The Boy whose body turned into a fern, 2016

The girl whose hair petrified into a waterfall, 2016

Pods, Pom-Poms and Other Souvenirs exhibition, Block 336

Pods, Pom-Poms and Other Souvenirs exhibition, Block 336

How do you go about naming your work?

Titles are really important to my work. My titles are either very tautologous or a singular word, hardly anything in between. I always name my work after I've started a piece. I've never come up with a title before I've made the work because often the work changes so much throughout the process that I can't see the essence at the beginning. Often I don't know the title of a painting until I've finished it. I like writing lists and many titles are worked through different formations until the words feel right. Titles like 'The girl whose hair petrified into a waterfall' are reminiscent of a fairytale, fable or story and provide entry points into the work. The titles of my sculptural work are much more visceral. The Knobbly Stumps series for example, the name encapsulates their physicality.

Is there anything new and exciting in the pipeline that you'd like to tell us about?

I'm about to begin working on a commission for a couple based in New Zealand. They want a large botanical piece based on some other work I've made before, incorporating the colours of New Zealand light. It will be one of the biggest pieces I've worked on for a while and I'm really excited to get going on it.

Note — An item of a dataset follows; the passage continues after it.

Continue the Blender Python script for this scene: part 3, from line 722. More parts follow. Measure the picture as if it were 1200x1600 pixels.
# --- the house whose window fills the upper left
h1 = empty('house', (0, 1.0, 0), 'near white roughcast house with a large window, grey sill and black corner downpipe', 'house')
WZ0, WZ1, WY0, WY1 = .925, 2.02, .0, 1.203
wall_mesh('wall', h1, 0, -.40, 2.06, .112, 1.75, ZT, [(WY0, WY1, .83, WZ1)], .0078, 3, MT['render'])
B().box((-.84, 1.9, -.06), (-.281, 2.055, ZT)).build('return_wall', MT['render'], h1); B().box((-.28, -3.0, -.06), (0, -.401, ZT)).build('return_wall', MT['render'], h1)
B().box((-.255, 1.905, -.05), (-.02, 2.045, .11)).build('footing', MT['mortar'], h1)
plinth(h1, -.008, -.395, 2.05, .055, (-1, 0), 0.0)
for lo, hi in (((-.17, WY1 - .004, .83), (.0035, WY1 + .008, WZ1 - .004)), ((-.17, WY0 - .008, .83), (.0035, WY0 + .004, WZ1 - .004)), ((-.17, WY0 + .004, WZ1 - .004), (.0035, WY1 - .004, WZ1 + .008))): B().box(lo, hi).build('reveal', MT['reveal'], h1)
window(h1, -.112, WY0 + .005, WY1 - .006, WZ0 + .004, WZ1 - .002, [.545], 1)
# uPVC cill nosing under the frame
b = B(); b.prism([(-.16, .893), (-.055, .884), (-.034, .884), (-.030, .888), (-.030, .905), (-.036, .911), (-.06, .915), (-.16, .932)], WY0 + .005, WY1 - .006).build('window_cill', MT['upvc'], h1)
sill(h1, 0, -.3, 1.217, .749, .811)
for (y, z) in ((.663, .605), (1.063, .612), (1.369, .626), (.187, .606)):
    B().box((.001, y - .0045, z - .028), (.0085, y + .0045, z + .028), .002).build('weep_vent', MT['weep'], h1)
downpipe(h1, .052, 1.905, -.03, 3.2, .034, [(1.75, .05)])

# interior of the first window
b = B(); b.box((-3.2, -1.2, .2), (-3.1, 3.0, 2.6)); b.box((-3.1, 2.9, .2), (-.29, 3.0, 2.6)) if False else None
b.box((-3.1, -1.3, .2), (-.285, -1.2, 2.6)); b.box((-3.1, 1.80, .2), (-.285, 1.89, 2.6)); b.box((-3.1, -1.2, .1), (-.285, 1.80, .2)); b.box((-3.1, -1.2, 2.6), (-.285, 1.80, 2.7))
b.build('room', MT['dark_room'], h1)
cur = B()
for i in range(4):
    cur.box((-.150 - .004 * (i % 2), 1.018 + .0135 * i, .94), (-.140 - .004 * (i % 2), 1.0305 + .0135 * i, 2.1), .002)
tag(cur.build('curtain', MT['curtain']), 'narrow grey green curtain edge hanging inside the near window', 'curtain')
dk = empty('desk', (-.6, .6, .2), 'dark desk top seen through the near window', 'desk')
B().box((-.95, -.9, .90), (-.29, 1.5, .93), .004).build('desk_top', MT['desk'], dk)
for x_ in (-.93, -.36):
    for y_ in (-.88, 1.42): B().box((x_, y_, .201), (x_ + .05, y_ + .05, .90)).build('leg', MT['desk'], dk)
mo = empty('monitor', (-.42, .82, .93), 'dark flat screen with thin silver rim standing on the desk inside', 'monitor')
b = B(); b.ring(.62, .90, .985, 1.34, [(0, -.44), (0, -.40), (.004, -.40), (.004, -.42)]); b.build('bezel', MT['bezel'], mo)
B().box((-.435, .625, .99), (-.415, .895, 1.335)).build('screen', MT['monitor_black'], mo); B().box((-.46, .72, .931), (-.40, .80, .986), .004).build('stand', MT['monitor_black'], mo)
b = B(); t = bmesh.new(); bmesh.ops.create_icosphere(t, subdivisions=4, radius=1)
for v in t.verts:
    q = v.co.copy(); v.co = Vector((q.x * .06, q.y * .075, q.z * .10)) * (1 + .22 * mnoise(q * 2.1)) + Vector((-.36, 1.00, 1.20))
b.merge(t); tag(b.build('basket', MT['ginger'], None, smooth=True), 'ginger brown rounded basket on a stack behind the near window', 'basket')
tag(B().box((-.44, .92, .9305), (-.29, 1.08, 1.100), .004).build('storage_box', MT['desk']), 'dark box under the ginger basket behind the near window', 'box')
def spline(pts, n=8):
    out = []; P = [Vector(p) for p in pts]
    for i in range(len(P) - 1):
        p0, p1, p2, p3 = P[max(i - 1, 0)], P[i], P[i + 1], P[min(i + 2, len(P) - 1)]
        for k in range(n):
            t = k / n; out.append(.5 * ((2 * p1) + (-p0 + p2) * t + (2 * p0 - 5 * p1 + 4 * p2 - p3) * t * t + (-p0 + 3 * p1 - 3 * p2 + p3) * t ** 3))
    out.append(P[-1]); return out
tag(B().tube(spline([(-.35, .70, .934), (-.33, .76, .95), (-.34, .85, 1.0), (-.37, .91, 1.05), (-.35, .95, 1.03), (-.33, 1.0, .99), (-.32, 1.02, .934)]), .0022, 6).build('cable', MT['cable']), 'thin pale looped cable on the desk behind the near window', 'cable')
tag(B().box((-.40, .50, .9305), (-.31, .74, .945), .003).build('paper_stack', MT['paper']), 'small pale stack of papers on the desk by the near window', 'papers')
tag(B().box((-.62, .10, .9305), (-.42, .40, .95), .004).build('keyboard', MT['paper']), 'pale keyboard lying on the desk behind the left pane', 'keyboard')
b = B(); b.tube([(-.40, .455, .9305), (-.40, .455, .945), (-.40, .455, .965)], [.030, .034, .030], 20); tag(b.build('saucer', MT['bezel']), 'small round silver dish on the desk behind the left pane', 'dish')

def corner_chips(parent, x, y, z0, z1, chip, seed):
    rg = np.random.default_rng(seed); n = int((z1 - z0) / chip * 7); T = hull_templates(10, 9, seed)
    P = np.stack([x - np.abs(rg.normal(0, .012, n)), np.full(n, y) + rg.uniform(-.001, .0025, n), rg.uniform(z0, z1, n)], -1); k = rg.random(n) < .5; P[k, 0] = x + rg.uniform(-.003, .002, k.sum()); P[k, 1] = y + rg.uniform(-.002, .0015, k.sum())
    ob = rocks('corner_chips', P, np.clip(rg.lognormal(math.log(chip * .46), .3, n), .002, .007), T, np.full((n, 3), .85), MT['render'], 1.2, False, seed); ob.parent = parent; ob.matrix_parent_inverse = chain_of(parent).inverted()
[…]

I have been working with an interior designer on an exciting project creating iPad drawings that we're making into large prints for an apartment development in North London. I'm building up a side of my practice where I'm selling 'souvenirs' such as t shirts, cards and prints. I want to give people who can't necessarily afford to buy a painting but want to own a small piece an opportunity. Mostly I'll just be trying to get myself back into the rhythm of London a bit after spending quite a lot of last year abroad.